In the current context of climate change and the exhaustion of resources, the question of humanity’s survival returns to the agenda with some regularity (cf. Jared Diamond, Joseph Tainter, André Lebeau etc). Futuribles has reflected this concern on several occasions (including in the last issue –no. 404– with Pierre Bonnaure raising the question of the long-term prospects for our civilization). On this occasion, it is by way of a long-run analysis, taking account of the dynamics of living (plant, animal and human) systems, that Thierry Gaudin approaches the subject.
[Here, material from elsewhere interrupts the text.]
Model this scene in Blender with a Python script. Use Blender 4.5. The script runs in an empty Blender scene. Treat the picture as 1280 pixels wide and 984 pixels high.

The author focuses here on the estimation of the probability that an event will occur and, hence, on the virtues and limitations of forecasting exercises. He reminds us that living systems naturally evolve by a logic that is neither totally subject to chance nor entirely deterministic, but half-way between order and disorder. He stresses, for example, the part played by surprise and emotion, and also their influence on our representations of the world (Nassim Taleb’s “black swans”) and shows that the propensity of living systems to reorganize when stimulated by unexpected information is crucial to their staying alive, but that this inevitably restricts our forecasting capacities.
Having stressed the usefulness of a degree of disorder that is essential to life, Thierry Gaudin demonstrates the extent to which the multiple crises afflicting our planet over more than half a century show up the limits of a system whose mechanisms are hobbled by a model of governance dictated by a single monetary logic. Drawing a parallel with the situation that prevailed in Europe in the late Middle Ages, he concludes that such a structure is currently reaching a limit-point beyond which collapse and decline seem inevitable, unless common goods are put back at the heart of our institutions and we diversify monetary creation.